Historically, Aii has homed in on low-hanging fruit to “whet the appetite” of users involved, said Kurt Kipka, its chief impact officer. Over time, however, it has seen manufacturers shift those efforts from an “almost purely cost-savings standpoint” to a “more strategic path,” which paved the way for other opportunities.

“The groundwork that we laid with a couple of interventions that we started with really did pay dividends for us as we look to expand that work, both with manufacturers and brands that we’ve worked with historically, but also new brands and manufacturers who are just getting started, [while] recognizing that everyone is coming at this challenge from a different perspective but can also benefit from aligned language consistent tools and resources,” he said.

But make no mistake, cost-effectiveness is still a key consideration for its initiatives, which ring up to $17 per metric ton of CO₂ equivalent reduced compared with an average of $67 per metric ton for alternative, external decarbonization strategies such as solar thermal and offshore wind.

“I don’t think that’s the only metric that you can look at when you’re thinking about a solution,” said Ryan Gaines, Aii’s chief financial officer. “But as we get into reviewing those other solutions that are out there, it’s an important benchmark to think about which ones are going to be the most cost-effective and at least to implement first. I think eventually you have to go deeper and deeper into the hard-to-reach and more expensive-to-reach carbon, but at least it helps us to start to prioritize with the limited funding that is available today.”

As 2023 barrels forward, Aii is in “build mode” around the financial unlock that it hopes the Fashion Climate Fund will accelerate.

“And so bringing more partners not just from the philanthropic or the brand engagement, but also the banks that we’re talking to and the other financial institutions that will participate in a lot of the loan models that we hoped to create,” Perkins said. “For us, it’s about building out that level of resource where we’re really starting to look at that sort of pre-seed pilot model scale approach that we’ve been pitching through our programs all along.”

For Kipka, this is the year Aii will be diversifying its projects and partners through the Climate Solutions Portfolio. So far, it has received more than 100 applications, which an advisory council comprising experts such as environmental scientist Linda Greer, Textile Exchange Climate+ director Beth Jensen and Lululemon director of product sustainability and environment Crispin Wong is reviewing.

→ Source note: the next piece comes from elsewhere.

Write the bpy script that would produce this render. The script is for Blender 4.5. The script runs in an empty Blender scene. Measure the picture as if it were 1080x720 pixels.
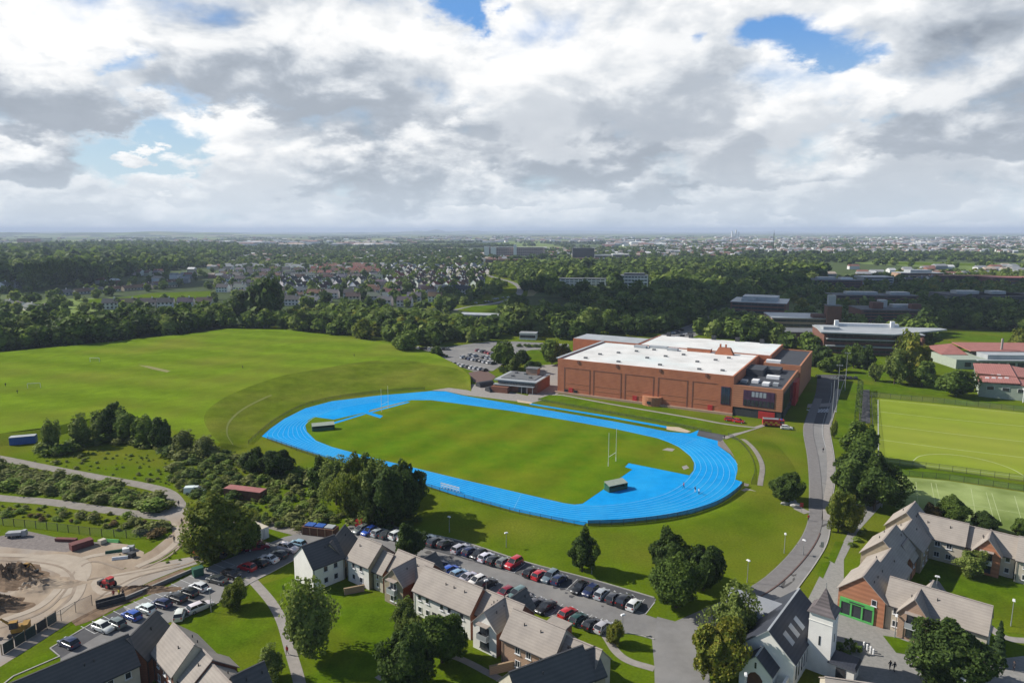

“I have a lot of hope, as I’m reaching the end of that review process that we’ve landed on a really strong subset of the applications,” he said. “But there’s still so much room for growth, and if anything keeps me up at night, it’s that we might just miss something that might slip through the cracks. But those are the types of things that our advisory council is going to continue to dig into revisiting those criteria, making them more focused, and even framing our ask more succinctly based on key categories of filling that innovation gap.”